Lately life has been tough. Little issues like school, the wedding, people, work, etc. have turned into huge problems. Minor things drive me up a wall, I am super emotional, and I am losing my hair. Literally. I believe that each issue in itself was enough to slightly bother me, but not enough to ruin minutes, hours, days...
It took a very concerned friend and my fiancé to show me exactly how I had been acting. Once I realized that I was not being me, but an awful version of myself I completely broke down. I sat at my apartment crying so hard and I just kept asking "Why?" Why had I been so ugly? Why do insignificant things ruin my day? Why can't I let things go? While I was having my emotional breakdown Keith comforted me the best way he knew how. He held my hand, rubbed my back, and held me close. This was nice, but it was what he said to me that comforted me the most. He told me that sometimes God will purposely break us and that it is always for a reason. He told me that when our attention is elsewhere and our relationship with Him is suffering, sometimes God does things to bring us back. Once I heard those words I cried even harder. Once I heard those words I realized how much I had been neglecting my Lord. It all made sense. I began asking for forgiveness and praying for my focus to return to Him.

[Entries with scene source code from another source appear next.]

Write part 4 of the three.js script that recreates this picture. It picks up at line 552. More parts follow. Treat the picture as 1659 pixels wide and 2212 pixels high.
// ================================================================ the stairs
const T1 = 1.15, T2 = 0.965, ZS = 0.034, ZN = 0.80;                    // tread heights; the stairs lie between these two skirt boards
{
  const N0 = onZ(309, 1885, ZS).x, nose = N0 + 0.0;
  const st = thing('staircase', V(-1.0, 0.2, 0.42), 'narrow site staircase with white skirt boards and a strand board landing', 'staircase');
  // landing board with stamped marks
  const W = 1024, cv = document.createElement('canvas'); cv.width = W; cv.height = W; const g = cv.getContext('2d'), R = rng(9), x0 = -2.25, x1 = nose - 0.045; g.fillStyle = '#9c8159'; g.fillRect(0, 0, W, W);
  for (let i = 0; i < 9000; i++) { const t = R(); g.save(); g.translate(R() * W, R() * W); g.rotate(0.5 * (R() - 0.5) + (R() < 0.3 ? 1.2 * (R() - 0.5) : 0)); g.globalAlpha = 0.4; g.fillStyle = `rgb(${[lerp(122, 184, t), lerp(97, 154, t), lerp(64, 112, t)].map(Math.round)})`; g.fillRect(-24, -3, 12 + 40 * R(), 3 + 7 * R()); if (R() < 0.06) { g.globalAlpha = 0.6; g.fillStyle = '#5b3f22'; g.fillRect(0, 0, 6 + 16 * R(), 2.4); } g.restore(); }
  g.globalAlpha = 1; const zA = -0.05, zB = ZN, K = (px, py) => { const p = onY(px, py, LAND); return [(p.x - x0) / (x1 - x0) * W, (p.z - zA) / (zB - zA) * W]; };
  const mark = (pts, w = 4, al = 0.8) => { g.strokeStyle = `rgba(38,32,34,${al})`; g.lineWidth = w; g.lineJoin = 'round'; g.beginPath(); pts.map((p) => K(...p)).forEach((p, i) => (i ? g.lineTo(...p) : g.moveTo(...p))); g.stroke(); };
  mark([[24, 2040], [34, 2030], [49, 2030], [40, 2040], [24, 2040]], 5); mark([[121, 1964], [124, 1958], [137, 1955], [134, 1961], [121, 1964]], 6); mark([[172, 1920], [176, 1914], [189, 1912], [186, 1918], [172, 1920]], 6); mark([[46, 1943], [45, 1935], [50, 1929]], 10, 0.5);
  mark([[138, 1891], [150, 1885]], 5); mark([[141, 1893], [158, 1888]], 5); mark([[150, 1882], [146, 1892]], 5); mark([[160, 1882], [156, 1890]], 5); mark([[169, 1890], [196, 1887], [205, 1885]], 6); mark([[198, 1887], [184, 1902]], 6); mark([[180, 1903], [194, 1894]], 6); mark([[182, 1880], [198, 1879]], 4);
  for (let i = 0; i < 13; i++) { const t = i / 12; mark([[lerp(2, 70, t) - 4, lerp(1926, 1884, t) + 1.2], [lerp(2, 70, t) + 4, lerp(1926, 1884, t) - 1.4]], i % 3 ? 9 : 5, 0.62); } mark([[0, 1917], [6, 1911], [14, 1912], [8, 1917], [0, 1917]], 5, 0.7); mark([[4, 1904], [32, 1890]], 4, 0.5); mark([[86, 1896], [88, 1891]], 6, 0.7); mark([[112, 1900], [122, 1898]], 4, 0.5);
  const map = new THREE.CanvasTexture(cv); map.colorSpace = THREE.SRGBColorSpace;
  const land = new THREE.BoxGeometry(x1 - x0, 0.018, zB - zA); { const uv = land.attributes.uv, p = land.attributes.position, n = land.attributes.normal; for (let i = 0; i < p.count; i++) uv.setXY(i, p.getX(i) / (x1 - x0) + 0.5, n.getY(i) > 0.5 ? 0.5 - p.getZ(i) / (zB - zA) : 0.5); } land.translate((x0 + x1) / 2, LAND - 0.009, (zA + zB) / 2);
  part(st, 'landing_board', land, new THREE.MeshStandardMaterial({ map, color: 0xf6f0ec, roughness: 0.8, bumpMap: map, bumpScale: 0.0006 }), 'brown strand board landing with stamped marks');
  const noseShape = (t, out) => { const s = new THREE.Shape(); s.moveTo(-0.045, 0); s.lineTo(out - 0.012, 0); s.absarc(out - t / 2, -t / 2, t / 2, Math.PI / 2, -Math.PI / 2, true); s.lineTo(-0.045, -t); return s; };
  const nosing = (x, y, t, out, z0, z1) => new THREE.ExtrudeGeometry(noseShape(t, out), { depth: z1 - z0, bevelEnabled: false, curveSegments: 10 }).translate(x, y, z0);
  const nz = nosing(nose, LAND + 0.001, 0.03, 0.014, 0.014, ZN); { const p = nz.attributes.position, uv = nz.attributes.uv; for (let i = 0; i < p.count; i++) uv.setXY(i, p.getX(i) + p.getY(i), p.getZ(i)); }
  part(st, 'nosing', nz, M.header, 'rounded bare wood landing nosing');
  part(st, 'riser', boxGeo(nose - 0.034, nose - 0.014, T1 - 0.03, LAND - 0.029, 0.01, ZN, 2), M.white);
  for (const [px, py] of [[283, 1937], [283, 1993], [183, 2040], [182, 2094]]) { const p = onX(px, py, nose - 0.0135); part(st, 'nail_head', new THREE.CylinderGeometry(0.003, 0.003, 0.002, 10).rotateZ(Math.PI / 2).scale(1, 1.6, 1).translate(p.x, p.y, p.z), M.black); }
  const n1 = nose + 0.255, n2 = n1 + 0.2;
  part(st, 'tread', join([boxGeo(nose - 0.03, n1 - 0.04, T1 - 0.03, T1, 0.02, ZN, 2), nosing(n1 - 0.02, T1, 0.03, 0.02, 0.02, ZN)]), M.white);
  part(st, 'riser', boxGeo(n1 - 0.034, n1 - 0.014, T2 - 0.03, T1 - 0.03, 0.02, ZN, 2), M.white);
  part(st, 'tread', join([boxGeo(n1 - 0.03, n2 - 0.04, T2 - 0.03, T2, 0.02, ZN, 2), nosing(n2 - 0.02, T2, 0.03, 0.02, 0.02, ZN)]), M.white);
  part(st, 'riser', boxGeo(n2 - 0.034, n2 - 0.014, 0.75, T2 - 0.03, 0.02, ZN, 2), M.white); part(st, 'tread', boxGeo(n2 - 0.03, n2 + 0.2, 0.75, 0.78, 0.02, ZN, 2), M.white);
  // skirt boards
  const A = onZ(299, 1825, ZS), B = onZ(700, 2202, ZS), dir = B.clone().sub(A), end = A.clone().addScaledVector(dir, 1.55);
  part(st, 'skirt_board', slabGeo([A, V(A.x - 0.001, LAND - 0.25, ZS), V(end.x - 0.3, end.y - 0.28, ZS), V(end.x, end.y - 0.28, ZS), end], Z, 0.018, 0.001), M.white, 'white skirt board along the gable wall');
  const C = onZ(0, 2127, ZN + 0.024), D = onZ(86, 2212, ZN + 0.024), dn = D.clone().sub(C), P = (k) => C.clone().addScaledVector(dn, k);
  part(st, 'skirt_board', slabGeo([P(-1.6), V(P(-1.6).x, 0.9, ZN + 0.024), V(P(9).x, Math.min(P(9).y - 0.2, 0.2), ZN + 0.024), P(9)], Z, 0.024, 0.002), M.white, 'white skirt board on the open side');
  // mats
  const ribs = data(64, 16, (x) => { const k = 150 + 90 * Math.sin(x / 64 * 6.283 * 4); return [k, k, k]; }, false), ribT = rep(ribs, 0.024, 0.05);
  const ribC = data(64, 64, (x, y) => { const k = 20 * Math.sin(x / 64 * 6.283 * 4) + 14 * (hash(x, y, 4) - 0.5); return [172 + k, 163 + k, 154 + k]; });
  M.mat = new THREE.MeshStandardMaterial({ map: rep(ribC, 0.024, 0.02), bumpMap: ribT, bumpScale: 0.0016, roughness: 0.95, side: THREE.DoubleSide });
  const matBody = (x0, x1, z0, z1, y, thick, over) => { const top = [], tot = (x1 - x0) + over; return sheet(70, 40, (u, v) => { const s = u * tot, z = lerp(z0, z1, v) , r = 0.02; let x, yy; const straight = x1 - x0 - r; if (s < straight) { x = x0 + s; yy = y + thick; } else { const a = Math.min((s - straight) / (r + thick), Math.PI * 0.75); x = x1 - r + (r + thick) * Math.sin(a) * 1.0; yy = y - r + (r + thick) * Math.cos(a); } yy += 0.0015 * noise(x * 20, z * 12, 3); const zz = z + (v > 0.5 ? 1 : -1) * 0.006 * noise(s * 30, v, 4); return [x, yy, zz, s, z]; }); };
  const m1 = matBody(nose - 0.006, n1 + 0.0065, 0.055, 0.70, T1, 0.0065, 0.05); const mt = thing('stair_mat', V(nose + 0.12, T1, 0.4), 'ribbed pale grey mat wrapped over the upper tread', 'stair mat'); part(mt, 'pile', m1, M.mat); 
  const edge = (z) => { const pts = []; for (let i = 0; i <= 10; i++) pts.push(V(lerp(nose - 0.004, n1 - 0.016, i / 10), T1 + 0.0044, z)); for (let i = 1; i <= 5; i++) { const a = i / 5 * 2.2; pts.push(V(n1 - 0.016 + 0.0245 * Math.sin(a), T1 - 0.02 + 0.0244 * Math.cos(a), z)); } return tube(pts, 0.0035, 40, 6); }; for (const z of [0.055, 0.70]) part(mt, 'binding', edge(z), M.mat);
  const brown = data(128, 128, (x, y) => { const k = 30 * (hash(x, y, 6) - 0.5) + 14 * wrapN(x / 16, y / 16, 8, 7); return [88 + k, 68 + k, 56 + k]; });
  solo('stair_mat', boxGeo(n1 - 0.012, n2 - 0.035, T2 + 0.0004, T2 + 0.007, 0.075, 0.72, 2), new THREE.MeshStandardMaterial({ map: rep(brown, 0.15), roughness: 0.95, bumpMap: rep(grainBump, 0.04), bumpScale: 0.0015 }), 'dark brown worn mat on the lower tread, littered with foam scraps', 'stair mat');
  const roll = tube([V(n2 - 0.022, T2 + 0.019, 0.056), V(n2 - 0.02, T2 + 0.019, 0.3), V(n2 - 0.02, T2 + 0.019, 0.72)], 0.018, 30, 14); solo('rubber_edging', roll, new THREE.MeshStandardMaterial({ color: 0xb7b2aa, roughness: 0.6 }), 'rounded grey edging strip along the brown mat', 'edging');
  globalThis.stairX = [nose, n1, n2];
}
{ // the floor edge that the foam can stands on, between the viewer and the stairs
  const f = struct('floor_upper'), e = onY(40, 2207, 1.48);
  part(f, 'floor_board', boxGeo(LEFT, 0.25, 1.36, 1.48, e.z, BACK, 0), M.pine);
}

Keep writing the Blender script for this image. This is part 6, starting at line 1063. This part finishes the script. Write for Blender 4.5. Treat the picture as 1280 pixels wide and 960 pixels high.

It's been about a week since this realization occurred and I am so grateful. I am so blessed to have people in my life that care more about my well being than about how I am going to respond to them. I am so thankful that I serve a God who refuses to give up on me. I know that everything happens for a reason and sometimes it takes being broken to fully heal and become you again.
Hanging in my office on the wall in front of my desk is a plaque that is constantly reminding me that everything will be okay. On the bottom is Psalm 136:1. "With God's hand beneath us we need not fear what lies before us." Ain't that the truth.
"When the tides of life turn against you and the current upsets your boat, don't waste those tears on what might have been, just lie on your back and float."